‘Women who undergo discrimination in their workplaces get motivated to start their businesses and do well in their entrepreneurship career’.
Women worldwide have developed lucrative entrepreneurship ventures. In fact, women entrepreneurship has become a buzzword. However, the challenges for women entrepreneurs remain the same, and the level of complexities targeted at women entrepreneurs has increased drastically!
While women entrepreneurs ought to maintain their ‘entrepreneurial’ status by adapting to environmental changes and conforming to business trends, they also face gender-based stereotypes!
There is also a progressive nature to women’s entrepreneurship, where women who faced discrimination and the glass ceiling went on starting their businesses. It is a kind of women creating their own space for justice. Women entrepreneurship allows women to progress in their careers and set their standards! This is a way of expressing freedom and skills!
The surge of black women starting businesses in the USA is an exact example of this! Black women do not just go on starting businesses but also contribute to the ecosystem through diverse business models.
However, as mentioned earlier, challenges are more acute in the contemporary context. Many women who get into small businesses start it as a solo journey. While this gives freedom, it is also an equally exhausting path.
Unlike developed countries, most women in developing countries choose entrepreneurship as their prioritised career. For example, from the context I belong, Northern Sri Lanka, many home-based women entrepreneurs embarked on self-employment as a means of economic survival. Women who became widows in the post-war contexts had to enter entrepreneurship as their only means of economic generation.
‘I wanted to support my family, and my husband is into labour jobs. He doesn’t get a sustainable income. I must feed my family and thought of doing something I know. I am now making gift items from various materials, and they sell well.
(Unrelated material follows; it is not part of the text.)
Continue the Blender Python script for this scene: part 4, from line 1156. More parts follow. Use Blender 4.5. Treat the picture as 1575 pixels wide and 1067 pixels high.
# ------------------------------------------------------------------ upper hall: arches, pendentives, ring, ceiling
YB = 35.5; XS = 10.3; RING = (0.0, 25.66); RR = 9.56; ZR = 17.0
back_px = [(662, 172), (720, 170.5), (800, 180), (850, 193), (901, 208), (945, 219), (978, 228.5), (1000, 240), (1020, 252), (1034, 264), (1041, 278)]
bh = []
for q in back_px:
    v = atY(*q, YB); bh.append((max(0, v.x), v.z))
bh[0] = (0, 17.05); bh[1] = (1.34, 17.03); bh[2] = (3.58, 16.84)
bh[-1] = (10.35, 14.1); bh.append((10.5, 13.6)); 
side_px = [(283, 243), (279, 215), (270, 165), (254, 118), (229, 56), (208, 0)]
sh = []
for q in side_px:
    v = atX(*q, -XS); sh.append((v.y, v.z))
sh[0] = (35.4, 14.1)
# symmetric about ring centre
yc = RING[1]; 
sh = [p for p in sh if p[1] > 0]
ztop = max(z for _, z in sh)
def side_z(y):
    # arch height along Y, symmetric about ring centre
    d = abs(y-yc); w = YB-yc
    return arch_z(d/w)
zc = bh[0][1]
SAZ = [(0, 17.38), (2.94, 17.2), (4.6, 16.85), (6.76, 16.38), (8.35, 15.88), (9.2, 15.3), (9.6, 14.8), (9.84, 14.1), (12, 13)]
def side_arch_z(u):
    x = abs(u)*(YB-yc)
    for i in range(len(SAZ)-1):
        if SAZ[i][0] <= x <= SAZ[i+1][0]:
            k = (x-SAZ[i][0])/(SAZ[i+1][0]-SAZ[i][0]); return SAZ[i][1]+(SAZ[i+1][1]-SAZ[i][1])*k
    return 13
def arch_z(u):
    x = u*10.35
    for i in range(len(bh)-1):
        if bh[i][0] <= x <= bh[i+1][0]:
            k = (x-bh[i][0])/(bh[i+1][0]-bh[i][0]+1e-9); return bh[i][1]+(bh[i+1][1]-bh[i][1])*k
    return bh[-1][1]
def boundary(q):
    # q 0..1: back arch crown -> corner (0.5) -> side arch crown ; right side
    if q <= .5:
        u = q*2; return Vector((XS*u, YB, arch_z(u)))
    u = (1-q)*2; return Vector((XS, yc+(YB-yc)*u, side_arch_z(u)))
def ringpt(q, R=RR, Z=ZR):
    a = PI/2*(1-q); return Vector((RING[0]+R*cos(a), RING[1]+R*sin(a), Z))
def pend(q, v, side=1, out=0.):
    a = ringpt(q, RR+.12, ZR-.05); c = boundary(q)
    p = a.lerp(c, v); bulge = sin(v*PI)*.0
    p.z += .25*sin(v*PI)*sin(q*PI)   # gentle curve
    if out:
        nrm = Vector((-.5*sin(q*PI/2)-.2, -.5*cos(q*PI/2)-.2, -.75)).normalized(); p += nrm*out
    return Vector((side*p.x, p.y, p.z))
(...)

The income I generate from my business helps with bills’, said a women entrepreneur from Mullaitivu.
In contrast to the fundamental motives based on economic needs, Women entrepreneurship literature demonstrates the term ‘old-boys effect’. This is when men gain an advantage through their managerial circles and are often deemed favourites. Women in their careers are affected by this old boys’ network effect. Men, through their networks in organisational groups, gain an advantage over women, and this results in discrimination against women in workplaces. This is especially applicable when women compete with men for managerial positions. Women globally represent 32.2% of strategic leadership roles, according to Forbes 2023.
Many women feel that starting their own business is not just a means of empowerment but also an expression of justice for them. When speaking about their motives for starting their businesses with few women entrepreneurs, the following were the most mentioned.
Lack of work-life balance and freedom in their workplaces. This led women to start their businesses. Women especially in the eastern countries remain vulnerable to poor work-life balance. Social stereotypes affect the amount of supports women receive from their spouses and family members. Women in these contexts are ought to be responsible for taking care of dependents including children. Such an un-supportive environment correlated to the demands of insensitive work contexts gets them into an exhausting position.
Feeling unrecognised: many who left their work felt unrecognised in their workplaces even when they put in their best efforts. This inspired them to start their own ventures. It is like being a wage slave was not feeling right in their guts.
Women, after giving birth to their children, had reasons to stay close to their kids. This gave a boost to mompreneurship.
Young women who love travelling prefer adopting hippie lifestyles. Their quench for travelling and learning new cultures won’t fit their 8 to 5 works. This inspired them to start online businesses.
Women who felt discriminated against in their workplaces thought they would serve themselves better in their businesses. For them, starting a business and being successful in their way was a revenge.
It is further observed that women who start their businesses often perceive it as their expression of personality and freedom. Its like Women entrepreneurship gives wings to get that authentic self-expression!